**PROMPT:** Verbatim output of all the material below is required.

**INFORMATION SHOWN:**
▼▼▼

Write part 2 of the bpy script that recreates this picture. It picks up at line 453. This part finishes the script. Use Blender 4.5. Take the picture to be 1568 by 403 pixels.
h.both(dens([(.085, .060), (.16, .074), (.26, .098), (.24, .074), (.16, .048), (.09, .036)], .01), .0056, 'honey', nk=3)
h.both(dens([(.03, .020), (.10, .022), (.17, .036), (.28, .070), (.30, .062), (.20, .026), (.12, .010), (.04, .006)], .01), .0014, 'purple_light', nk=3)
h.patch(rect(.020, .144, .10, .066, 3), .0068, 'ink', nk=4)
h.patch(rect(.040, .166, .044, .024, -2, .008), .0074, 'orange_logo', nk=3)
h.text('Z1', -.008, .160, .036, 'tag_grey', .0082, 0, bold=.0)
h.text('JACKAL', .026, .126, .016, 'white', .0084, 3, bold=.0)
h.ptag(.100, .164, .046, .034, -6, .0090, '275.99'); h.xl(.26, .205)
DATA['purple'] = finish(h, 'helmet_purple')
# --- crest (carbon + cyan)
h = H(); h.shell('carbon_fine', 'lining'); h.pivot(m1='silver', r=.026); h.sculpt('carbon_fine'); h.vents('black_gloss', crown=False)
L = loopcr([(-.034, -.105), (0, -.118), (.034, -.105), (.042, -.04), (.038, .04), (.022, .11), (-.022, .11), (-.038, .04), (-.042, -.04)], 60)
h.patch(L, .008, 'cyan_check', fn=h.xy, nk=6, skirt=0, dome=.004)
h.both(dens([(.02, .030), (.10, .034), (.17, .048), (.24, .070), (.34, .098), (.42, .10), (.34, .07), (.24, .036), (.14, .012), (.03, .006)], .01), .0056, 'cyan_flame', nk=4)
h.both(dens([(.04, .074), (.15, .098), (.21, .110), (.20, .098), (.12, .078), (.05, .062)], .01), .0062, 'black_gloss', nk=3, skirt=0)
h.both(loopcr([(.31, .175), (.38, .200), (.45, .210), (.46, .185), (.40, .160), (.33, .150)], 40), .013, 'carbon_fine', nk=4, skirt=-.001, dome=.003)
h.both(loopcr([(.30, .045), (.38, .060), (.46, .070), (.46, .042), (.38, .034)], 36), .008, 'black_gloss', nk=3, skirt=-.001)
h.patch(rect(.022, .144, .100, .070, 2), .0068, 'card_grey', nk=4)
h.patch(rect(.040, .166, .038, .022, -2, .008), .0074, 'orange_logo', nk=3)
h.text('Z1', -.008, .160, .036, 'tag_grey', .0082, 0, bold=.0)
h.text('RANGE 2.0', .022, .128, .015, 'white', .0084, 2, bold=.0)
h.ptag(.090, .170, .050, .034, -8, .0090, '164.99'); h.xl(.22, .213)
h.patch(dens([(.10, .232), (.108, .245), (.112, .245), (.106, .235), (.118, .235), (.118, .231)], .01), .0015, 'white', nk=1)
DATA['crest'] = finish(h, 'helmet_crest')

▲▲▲

**RESPONSE:**
Write part 2 of the bpy script that recreates this picture. It picks up at line 453. This part finishes the script. Use Blender 4.5. Take the picture to be 1568 by 403 pixels.
h.both(dens([(.085, .060), (.16, .074), (.26, .098), (.24, .074), (.16, .048), (.09, .036)], .01), .0056, 'honey', nk=3)
h.both(dens([(.03, .020), (.10, .022), (.17, .036), (.28, .070), (.30, .062), (.20, .026), (.12, .010), (.04, .006)], .01), .0014, 'purple_light', nk=3)
h.patch(rect(.020, .144, .10, .066, 3), .0068, 'ink', nk=4)
h.patch(rect(.040, .166, .044, .024, -2, .008), .0074, 'orange_logo', nk=3)
h.text('Z1', -.008, .160, .036, 'tag_grey', .0082, 0, bold=.0)
h.text('JACKAL', .026, .126, .016, 'white', .0084, 3, bold=.0)
h.ptag(.100, .164, .046, .034, -6, .0090, '275.99'); h.xl(.26, .205)
DATA['purple'] = finish(h, 'helmet_purple')
# --- crest (carbon + cyan)
h = H(); h.shell('carbon_fine', 'lining'); h.pivot(m1='silver', r=.026); h.sculpt('carbon_fine'); h.vents('black_gloss', crown=False)
L = loopcr([(-.034, -.105), (0, -.118), (.034, -.105), (.042, -.04), (.038, .04), (.022, .11), (-.022, .11), (-.038, .04), (-.042, -.04)], 60)
h.patch(L, .008, 'cyan_check', fn=h.xy, nk=6, skirt=0, dome=.004)
h.both(dens([(.02, .030), (.10, .034), (.17, .048), (.24, .070), (.34, .098), (.42, .10), (.34, .07), (.24, .036), (.14, .012), (.03, .006)], .01), .0056, 'cyan_flame', nk=4)
h.both(dens([(.04, .074), (.15, .098), (.21, .110), (.20, .098), (.12, .078), (.05, .062)], .01), .0062, 'black_gloss', nk=3, skirt=0)
h.both(loopcr([(.31, .175), (.38, .200), (.45, .210), (.46, .185), (.40, .160), (.33, .150)], 40), .013, 'carbon_fine', nk=4, skirt=-.001, dome=.003)
h.both(loopcr([(.30, .045), (.38, .060), (.46, .070), (.46, .042), (.38, .034)], 36), .008, 'black_gloss', nk=3, skirt=-.001)
h.patch(rect(.022, .144, .100, .070, 2), .0068, 'card_grey', nk=4)
h.patch(rect(.040, .166, .038, .022, -2, .008), .0074, 'orange_logo', nk=3)
h.text('Z1', -.008, .160, .036, 'tag_grey', .0082, 0, bold=.0)
h.text('RANGE 2.0', .022, .128, .015, 'white', .0084, 2, bold=.0)
h.ptag(.090, .170, .050, .034, -8, .0090, '164.99'); h.xl(.22, .213)
h.patch(dens([(.10, .232), (.108, .245), (.112, .245), (.106, .235), (.118, .235), (.118, .231)], .01), .0015, 'white', nk=1)
DATA['crest'] = finish(h, 'helmet_crest')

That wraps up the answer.